Show all lines that include the string "part"; copy each one.

##### Raw data

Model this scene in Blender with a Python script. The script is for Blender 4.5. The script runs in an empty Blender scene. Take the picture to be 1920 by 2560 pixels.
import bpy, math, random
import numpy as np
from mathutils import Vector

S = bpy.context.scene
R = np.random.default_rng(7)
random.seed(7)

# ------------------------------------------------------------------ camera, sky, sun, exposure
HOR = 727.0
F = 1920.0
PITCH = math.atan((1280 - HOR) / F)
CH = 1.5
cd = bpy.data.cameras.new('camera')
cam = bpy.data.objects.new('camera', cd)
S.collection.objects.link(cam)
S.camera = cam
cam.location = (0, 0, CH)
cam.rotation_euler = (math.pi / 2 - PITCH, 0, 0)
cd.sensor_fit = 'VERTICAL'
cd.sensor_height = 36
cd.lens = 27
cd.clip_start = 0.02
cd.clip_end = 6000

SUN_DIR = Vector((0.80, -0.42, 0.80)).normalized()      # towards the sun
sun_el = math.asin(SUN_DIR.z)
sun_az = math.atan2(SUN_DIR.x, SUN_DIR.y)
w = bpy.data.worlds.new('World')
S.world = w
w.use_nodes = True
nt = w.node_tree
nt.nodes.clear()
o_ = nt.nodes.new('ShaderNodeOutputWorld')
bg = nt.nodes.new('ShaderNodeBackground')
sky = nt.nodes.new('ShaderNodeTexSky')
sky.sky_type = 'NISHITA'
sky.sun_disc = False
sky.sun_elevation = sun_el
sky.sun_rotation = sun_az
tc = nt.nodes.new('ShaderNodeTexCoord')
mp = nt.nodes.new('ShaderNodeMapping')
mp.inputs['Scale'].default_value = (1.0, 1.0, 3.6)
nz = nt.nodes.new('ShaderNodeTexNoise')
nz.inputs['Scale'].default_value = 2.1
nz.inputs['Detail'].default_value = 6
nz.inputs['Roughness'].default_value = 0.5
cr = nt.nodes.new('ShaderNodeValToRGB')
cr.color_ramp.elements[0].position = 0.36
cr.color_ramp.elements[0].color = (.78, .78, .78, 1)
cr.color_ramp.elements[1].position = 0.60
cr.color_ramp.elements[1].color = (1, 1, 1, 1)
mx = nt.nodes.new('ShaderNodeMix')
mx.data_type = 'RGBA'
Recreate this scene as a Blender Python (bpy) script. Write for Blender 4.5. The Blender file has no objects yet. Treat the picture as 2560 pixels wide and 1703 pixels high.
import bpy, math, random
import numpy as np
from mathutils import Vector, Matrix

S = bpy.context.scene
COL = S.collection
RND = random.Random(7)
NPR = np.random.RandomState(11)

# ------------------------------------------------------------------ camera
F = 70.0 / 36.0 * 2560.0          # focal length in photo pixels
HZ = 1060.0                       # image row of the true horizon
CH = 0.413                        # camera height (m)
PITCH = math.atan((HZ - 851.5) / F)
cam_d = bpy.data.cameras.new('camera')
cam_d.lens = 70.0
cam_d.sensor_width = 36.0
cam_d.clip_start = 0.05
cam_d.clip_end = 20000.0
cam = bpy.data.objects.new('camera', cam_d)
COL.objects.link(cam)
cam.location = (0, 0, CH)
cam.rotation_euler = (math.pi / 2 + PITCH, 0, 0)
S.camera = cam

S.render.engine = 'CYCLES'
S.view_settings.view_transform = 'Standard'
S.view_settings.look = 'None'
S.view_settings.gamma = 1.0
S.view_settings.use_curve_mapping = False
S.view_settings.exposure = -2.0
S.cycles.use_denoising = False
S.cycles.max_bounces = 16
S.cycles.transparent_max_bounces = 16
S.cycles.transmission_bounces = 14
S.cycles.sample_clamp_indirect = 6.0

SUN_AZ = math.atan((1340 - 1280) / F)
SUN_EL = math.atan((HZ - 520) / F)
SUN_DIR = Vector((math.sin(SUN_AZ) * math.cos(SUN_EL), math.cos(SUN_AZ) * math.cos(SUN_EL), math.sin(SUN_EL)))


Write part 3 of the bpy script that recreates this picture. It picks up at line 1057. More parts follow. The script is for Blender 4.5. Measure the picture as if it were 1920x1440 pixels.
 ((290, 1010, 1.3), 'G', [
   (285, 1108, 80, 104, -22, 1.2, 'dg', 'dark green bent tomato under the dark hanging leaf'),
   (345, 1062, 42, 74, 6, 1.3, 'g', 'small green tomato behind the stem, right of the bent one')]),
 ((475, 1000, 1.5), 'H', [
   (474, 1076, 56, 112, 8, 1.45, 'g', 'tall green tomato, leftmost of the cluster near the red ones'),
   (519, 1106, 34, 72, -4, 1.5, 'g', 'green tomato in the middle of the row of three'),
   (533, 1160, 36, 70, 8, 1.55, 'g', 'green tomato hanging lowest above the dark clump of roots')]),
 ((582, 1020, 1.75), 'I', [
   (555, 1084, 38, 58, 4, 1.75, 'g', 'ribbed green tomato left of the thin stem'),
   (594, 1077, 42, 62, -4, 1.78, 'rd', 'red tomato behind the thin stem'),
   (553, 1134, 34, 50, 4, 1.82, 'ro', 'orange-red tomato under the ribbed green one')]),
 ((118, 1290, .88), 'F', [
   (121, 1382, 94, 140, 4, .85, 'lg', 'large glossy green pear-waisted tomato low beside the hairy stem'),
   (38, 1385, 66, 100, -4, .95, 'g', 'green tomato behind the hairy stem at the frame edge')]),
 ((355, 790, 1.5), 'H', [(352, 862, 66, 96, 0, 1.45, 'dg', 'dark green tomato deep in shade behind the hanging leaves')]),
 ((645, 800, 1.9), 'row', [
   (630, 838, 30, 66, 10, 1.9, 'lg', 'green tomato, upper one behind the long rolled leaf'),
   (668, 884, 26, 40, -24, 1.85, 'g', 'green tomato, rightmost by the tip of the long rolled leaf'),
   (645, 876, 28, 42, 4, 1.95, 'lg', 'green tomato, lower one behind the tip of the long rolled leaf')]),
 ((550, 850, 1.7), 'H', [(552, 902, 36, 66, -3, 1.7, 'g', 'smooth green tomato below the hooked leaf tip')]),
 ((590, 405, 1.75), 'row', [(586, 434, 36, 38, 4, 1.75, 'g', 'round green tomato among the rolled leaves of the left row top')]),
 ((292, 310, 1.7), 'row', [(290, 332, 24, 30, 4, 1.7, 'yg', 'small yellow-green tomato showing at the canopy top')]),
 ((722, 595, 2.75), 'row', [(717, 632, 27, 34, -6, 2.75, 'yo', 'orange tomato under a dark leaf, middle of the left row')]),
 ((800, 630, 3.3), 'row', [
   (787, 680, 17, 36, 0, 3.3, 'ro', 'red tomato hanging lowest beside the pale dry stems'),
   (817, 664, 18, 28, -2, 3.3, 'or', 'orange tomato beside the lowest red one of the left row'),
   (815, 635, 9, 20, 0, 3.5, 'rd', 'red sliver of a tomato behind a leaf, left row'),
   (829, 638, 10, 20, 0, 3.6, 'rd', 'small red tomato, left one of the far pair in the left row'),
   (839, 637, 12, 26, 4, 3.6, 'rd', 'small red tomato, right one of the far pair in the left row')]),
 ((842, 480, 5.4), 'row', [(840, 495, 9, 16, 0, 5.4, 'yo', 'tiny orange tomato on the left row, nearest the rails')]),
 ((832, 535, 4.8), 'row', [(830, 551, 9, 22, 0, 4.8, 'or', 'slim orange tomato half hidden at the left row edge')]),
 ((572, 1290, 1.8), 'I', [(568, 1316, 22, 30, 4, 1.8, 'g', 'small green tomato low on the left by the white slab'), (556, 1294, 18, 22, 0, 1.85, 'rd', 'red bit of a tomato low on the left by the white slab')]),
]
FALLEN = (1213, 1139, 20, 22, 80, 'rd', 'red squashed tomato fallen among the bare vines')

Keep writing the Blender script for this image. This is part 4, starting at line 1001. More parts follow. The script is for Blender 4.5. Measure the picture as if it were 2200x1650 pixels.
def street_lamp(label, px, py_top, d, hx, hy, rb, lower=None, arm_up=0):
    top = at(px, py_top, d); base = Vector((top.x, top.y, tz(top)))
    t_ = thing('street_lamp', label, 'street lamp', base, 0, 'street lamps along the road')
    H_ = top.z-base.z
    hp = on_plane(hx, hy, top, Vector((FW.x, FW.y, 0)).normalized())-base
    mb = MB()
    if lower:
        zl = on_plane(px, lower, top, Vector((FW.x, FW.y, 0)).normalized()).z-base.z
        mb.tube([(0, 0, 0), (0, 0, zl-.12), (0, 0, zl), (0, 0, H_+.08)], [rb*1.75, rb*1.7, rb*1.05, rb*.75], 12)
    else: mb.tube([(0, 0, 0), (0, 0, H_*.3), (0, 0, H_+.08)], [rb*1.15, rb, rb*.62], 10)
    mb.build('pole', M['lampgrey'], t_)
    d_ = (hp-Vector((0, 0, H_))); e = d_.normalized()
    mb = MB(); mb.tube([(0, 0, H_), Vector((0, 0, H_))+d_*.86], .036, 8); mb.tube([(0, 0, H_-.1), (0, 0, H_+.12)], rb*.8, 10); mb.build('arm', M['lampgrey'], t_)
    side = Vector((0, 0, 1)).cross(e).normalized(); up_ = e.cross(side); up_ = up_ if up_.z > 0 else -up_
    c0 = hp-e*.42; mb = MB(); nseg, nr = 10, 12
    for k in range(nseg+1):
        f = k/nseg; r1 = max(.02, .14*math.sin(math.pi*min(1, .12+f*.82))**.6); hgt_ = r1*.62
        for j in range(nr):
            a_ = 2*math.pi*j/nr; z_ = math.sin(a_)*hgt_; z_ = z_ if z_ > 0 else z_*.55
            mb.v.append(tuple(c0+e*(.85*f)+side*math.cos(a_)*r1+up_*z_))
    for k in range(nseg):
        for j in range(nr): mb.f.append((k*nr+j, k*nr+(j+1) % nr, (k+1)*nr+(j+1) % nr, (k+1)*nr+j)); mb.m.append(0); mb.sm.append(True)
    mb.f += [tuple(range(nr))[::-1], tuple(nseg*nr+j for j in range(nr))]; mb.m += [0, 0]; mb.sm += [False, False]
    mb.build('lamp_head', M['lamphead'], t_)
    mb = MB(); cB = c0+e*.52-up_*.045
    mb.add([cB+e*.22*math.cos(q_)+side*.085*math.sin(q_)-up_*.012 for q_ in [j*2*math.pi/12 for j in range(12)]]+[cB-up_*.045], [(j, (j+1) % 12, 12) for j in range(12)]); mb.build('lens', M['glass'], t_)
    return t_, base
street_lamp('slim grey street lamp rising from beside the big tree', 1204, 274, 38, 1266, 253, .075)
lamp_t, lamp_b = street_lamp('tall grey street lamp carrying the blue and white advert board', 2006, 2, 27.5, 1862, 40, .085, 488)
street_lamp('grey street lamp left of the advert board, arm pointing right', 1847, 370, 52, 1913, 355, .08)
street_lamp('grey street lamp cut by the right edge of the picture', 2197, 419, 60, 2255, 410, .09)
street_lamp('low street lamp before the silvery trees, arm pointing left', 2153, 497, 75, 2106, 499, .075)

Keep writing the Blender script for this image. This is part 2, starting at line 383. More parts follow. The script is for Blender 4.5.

##########

* [Output below]:
Write part 3 of the bpy script that recreates this picture. It picks up at line 1057. More parts follow. The script is for Blender 4.5. Measure the picture as if it were 1920x1440 pixels.
Keep writing the Blender script for this image. This is part 4, starting at line 1001. More parts follow. The script is for Blender 4.5. Measure the picture as if it were 2200x1650 pixels.
Keep writing the Blender script for this image. This is part 2, starting at line 383. More parts follow. The script is for Blender 4.5.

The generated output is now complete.